Wednesday, May 11, 2011

So Melodramatic, it's all in the Questions

Jeez, I really sound melodramatic most of the time don't I? At least in this blog. It's odd because I don't think I'm so melodramatic in real life, I guess getting to express your feelings so freely online can make anyone seem dramatic.
In any case, I am done. I completed my last final and I believe I passed it, and since that's all I need since it's a pass/fail class, I'm happy.
I guess maybe I seem so negative because I feel like I don't get a chance to enjoy graduating before I'm off to do class and lab work. Not that it won't be fun, I am sure that it will be very fun and exciting. I'm just still adjusting and I'm still stressed about so much, it seems like I should just slow down and enjoy myself but new things pop up all the time. Have to register with the state department, call the credit card company to let them know it's not stolen, buy shorts and shirts and sunscreen and bug spray, pack all of that crap, make sure important stuff is on carry on, find a carry on bag, should I use a fanny pack? No, I don't want one, need a back pack, where am I going to find a backpack? Do I have time? I have a dinner for Anthropology Majors tomorrow and now I need to get my thank you notes done, but I wanted to take time to write them first. What did I leave at home that I need to have my parents bring? Passport? I need to call BU, when should I call?
And those are just things to worry about for my future career, let alone questions about living and working when I'm back from the field school, or my friends, or my boyfriend.
So I guess all the questions cover up the part of me that's excited. I guess that's a problem. I can't just live in the moment, I'm a planner. I need to have things planned. I can't say it's a better way to live, it seems to make things easier sometimes but in other times I guess it can get in the way of just enjoying life.
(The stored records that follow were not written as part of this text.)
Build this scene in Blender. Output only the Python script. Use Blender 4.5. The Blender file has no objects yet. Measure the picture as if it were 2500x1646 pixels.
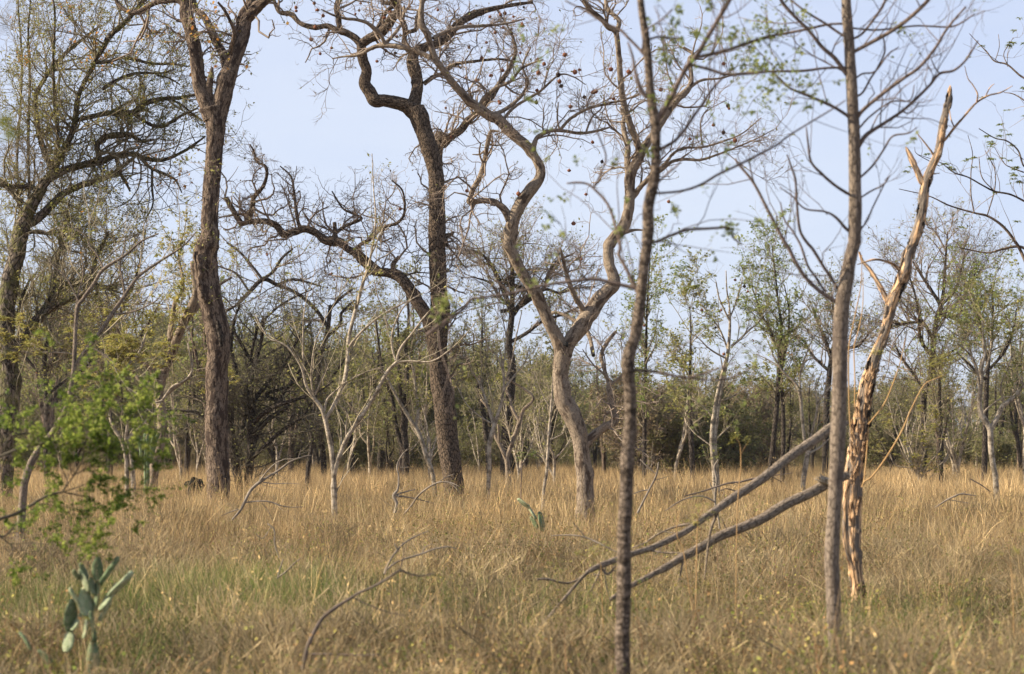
import bpy, math, random
import numpy as np

# ------------------------------------------------------------------ camera, light, exposure
SC = bpy.context.scene
COL = SC.collection
EYE = 1.65            # camera height above the ground
FPX = 4861.0          # focal length in pixels of the 2500 px wide photograph (70 mm lens)
HOR = 1092.0          # row of the horizon in the photograph

cam_data = bpy.data.cameras.new("camera")
cam_data.lens = 70; cam_data.sensor_width = 36
cam_data.shift_y = (HOR - 823.0) / 2500.0
cam_data.clip_start = 0.1; cam_data.clip_end = 3000
cam_data.dof.use_dof = True
cam_data.dof.focus_distance = 42
cam_data.dof.aperture_fstop = 3.5
cam = bpy.data.objects.new("camera", cam_data); COL.objects.link(cam)
cam.location = (0, 0, EYE); cam.rotation_euler = (math.radians(90), 0, 0)
SC.camera = cam

SUN_EL = math.radians(31); SUN_AZ = math.radians(-95)     # azimuth from +Y (view direction) towards +X
sun_dir = (math.sin(SUN_AZ) * math.cos(SUN_EL), math.cos(SUN_AZ) * math.cos(SUN_EL), math.sin(SUN_EL))
world = bpy.data.worlds.new("World"); SC.world = world; world.use_nodes = True
nt = world.node_tree; bg = nt.nodes["Background"]
sky = nt.nodes.new("ShaderNodeTexSky"); sky.sky_type = 'NISHITA'; sky.sun_disc = False
sky.sun_elevation = SUN_EL; sky.sun_rotation = SUN_AZ
sky.altitude = 0; sky.air_density = 1.0; sky.dust_density = 1.2; sky.ozone_density = 3.0
# thin veil of high haze over the clear sky, weakened overhead for less fill light
veil = nt.nodes.new("ShaderNodeMix"); veil.data_type = 'RGBA'; veil.inputs[0].default_value = 0.72
veil.inputs[7].default_value = (4.0, 4.42, 5.6, 1)
tcw = nt.nodes.new("ShaderNodeTexCoord"); sxyz = nt.nodes.new("ShaderNodeSeparateXYZ"); mr = nt.nodes.new("ShaderNodeMapRange")   # gradient added to darken the unseen zenith, cutting fill light on the trunks
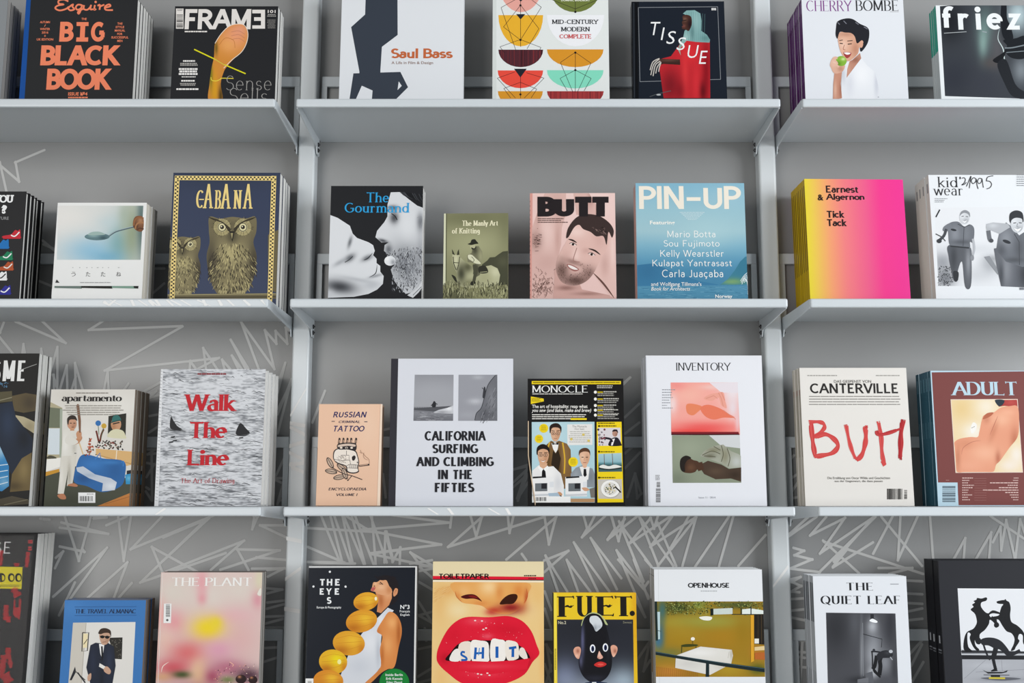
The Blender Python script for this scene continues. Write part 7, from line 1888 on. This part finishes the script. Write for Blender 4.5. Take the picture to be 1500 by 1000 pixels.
a.S(K, (530, 408), (560, 412), (590, 404), (600, 412), (592, 428), (560, 440), (558, 470), (585, 505), (610, 515), (640, 500), (680, 505), (684, 520), (640, 515), (615, 530), (650, 560), (680, 585), (682, 605), (665, 614), (655, 590), (620, 560), (612, 590), (585, 630), (550, 660), (545, 690), (515, 700), (520, 740), (545, 768), (530, 778), (500, 745), (478, 690), (485, 660), (465, 650), (462, 700), (470, 750), (495, 778), (460, 785), (435, 760), (440, 690), (460, 645), (500, 625), (520, 600), (528, 570), (515, 520), (485, 490), (505, 470), (495, 455), (515, 440), (505, 430), (525, 420), n=4)
a.S(K, (728, 415), (735, 426), (755, 440), (764, 480), (760, 530), (770, 575), (810, 600), (850, 640), (870, 690), (868, 740), (850, 720), (848, 670), (825, 660), (815, 690), (825, 710), (800, 750), (790, 770), (765, 775), (785, 730), (790, 690), (770, 655), (735, 640), (705, 600), (680, 560), (650, 560), (640, 540), (680, 530), (690, 500), (700, 470), (712, 452), (690, 450), (670, 445), (668, 432), (700, 424), (720, 422), n=4)
a.L(K, 11, (612, 520), (640, 500), (680, 512), (686, 520), smooth=True); a.L(K, 16, (630, 540), (660, 565), (655, 600), (668, 610), smooth=True)
a.S('#212226', (515, 700), (530, 682), (552, 690), (560, 715), (545, 732), (525, 725)); a.S('#26272c', (555, 700), (600, 684), (660, 690), (710, 720), (760, 790), (740, 810), (690, 770), (650, 760), (610, 740), (565, 735))
a.L('#26272c', 24, (730, 790), (760, 805), (830, 775), smooth=True); a.L('#26272c', 13, (575, 735), (590, 780), (605, 815), (620, 840), smooth=True); a.L('#202125', 34, (660, 760), (650, 800), (640, 830), smooth=True); a.L('#202125', 22, (640, 825), (650, 870), (660, 910), smooth=True); a.P('#1b1c1f', (625, 915), (660, 895), (675, 918), (630, 922))
a.P('#1f2023', (566, 908), (600, 924), (710, 924), (745, 912), (735, 926), (700, 934), (605, 936)); a.L('#3a3b40', 5, (575, 944), (755, 946)); a.S('#5d5f66', (555, 968), (640, 960), (760, 962), (835, 972), (700, 984)); a.L('#c9b83a', 12, (612, 966), (725, 968)); a.P('#2a2b2f', (625, 945), (690, 945), (690, 960), (625, 960))
book('horse', 'book', POSE['horse'], 0.026, 3, a, front='#2a2b30', spine='#1d1d21', edge='#24252a', pages='white', hard=True,
     spine_art=[(.35, .6, .45, .5, '#a9abb0'), (.2, .8, .4, .41, '#77797f'), (.2, .8, .385, .39, '#77797f')],
     labels=lab('black hardcover with two rearing horse silhouettes above a skateboarder, bottom right', 'behind the rearing horses cover, bottom right', 3), cat='book', group='black hardcovers with rearing horses', seed=38)
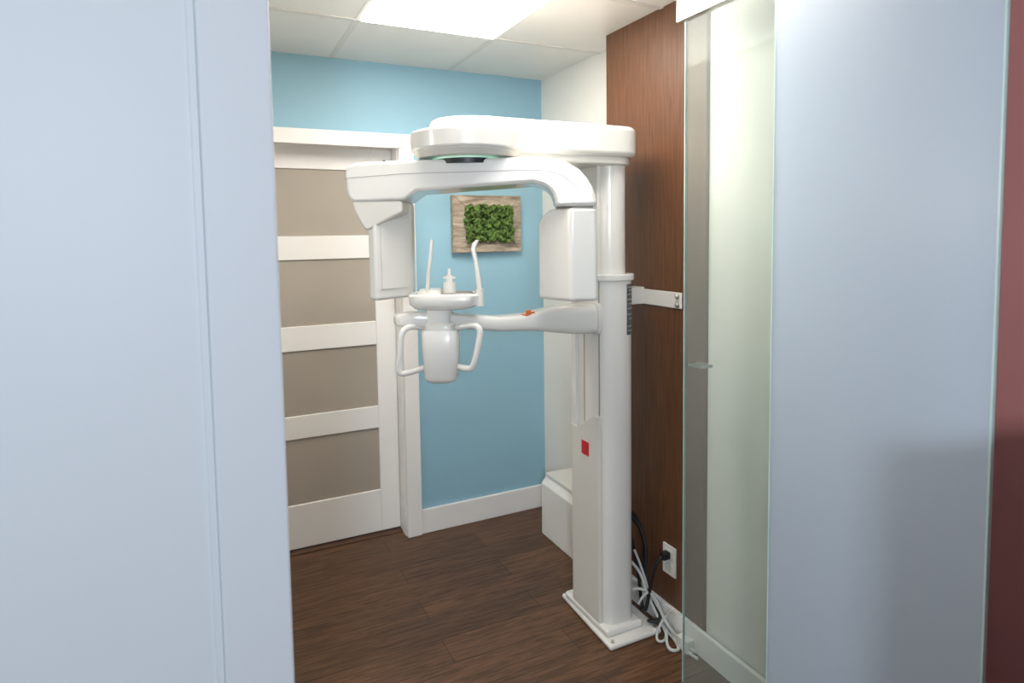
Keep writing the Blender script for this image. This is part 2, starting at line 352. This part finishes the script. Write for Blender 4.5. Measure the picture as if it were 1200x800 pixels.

Well we're going out to celebrate my birthday on Friday. My birthday was last month but I wanted everyone to enjoy themselves during the outing so I waited until the end of finals week. Hopefully everyone can just let loose and have fun. And hopefully I will too.
I promise to start making these posts more upbeat. I just have to process through the negative first and then only the positive will be left. Well, before I panic about my flight. Lol, that's me, the worrier.